Rome and Digital Humanities
Rome and Digital Humanities

Rome and Digital Humanities

Hannah Im | Discussion Post 2

Rome is well known for its staunch opposition to Christianity at one point in history. The Romans were well known for their large Empire, noble nature, and advanced technology. Because of these preconceptions, it is difficult to peel back the layers and realize Rome was also a city of foreigners, seasonal workers, and immigrants. Reading Fosi’s “The Plural City: Urban Spaces and Foreign Communities” revealed to me how beyond Rome’s initial facade, the city was driven by a diverse set of agents. Laurie Nussdorfer in “The Politics of Early Modern Rome” posits

Urban space displayed, publicized, concealed, dominated, excluded, separated, trapped, and protected.

Nussdorfer 184

While Roman officials and the papacy built the city to exert their power as Roma Caput Mundi, the folding over and messiness of the physical space reflect a Rome that was not truly under the papacy’s control. During our visit to the Emory Center for Digital Scholarship, we were shown how the papal processional routes were mapped using three-dimensional modeling through the game machine Unity. The city was planned around the needs of the papacy, but the 3D modeling also reveals an underlying countermovement. 

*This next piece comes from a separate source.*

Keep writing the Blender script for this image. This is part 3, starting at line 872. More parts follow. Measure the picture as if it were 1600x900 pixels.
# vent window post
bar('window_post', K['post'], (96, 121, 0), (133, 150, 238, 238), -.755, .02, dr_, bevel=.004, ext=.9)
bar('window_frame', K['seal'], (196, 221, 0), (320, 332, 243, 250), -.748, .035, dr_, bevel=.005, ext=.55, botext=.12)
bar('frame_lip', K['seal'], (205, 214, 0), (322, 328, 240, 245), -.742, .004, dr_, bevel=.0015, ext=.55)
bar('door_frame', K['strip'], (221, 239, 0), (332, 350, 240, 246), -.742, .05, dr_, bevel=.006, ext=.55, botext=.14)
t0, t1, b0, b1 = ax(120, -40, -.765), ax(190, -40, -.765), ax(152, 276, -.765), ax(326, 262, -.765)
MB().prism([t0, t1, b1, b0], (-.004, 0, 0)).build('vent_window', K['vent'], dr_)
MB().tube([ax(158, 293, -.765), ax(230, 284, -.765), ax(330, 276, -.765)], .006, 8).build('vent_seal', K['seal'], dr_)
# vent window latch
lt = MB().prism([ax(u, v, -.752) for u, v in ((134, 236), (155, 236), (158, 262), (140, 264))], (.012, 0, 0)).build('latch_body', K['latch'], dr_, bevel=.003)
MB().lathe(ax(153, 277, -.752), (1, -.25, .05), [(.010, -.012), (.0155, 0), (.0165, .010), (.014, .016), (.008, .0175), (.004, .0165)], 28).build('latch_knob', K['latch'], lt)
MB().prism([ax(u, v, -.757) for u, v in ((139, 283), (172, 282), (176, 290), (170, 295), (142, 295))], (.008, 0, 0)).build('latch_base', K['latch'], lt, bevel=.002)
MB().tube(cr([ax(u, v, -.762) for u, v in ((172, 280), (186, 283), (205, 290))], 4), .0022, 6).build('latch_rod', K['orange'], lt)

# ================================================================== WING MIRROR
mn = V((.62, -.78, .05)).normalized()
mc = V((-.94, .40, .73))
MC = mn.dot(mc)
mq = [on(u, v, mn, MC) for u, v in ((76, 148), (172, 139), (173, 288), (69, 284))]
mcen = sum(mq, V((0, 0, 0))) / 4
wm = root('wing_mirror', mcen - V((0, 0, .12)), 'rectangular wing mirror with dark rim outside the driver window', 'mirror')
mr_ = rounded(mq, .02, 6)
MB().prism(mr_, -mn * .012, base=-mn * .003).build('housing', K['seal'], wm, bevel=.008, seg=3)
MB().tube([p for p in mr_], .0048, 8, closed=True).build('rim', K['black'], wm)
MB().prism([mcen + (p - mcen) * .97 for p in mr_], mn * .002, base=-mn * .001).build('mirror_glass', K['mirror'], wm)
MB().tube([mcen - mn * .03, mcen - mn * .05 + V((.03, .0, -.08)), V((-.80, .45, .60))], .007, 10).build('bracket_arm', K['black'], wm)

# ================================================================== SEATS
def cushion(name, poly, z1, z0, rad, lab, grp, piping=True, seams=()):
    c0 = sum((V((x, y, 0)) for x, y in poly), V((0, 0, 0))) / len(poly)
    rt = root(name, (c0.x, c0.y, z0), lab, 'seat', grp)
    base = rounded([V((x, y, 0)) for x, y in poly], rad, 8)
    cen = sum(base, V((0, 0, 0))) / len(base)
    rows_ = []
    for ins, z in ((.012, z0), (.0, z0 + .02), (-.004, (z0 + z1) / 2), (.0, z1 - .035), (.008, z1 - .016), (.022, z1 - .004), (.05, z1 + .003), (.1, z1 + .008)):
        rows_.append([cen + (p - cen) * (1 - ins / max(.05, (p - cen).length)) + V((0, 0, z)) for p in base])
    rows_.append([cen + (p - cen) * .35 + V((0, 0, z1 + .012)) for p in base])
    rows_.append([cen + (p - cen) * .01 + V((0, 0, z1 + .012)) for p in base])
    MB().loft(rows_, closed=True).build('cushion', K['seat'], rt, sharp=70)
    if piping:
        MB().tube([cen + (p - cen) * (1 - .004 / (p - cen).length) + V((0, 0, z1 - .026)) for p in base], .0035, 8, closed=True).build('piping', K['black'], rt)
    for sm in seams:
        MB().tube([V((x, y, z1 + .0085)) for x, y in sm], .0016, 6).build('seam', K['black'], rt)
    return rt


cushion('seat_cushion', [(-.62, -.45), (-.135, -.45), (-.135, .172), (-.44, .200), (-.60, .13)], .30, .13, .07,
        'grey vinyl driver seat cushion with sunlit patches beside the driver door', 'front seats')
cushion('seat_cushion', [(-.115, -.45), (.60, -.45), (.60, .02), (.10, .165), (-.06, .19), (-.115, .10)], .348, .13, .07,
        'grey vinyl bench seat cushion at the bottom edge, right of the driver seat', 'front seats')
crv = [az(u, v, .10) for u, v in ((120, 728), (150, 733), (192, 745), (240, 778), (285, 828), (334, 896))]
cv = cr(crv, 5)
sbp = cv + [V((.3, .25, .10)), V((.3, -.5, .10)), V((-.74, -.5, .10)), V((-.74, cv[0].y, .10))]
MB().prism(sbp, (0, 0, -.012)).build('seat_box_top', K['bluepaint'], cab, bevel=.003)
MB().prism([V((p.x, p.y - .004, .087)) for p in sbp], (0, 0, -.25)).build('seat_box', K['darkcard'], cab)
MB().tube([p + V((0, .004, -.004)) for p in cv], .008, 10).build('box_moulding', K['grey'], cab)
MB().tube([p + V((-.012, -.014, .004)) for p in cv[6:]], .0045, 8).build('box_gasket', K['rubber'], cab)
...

Getting to “be” in the city at the time of Falda’s Rome supported Nussdorfer and Fosi’s points about how the urban space was used by official powers and a heterogeneous population (Fosi 169). Students of Baroque Rome can see first-hand what this so-called urban space looks and feels like. This project, as with the other 3D modeling projects we explored today, are valuable in linking ideas together and connecting us to the past.

Citations

Fosi, Irene. “Chapter 9 The Plural City: Urban Spaces and Foreign Communities”. In A Companion to Early Modern Rome, 1492–1692, (Leiden, The Netherlands: Brill, 2019).

Nussdorfer, Laurie. “The Politics of Space in Early Rome.” Memoirs of the American Academy in Rome 42 (1997): 161–86.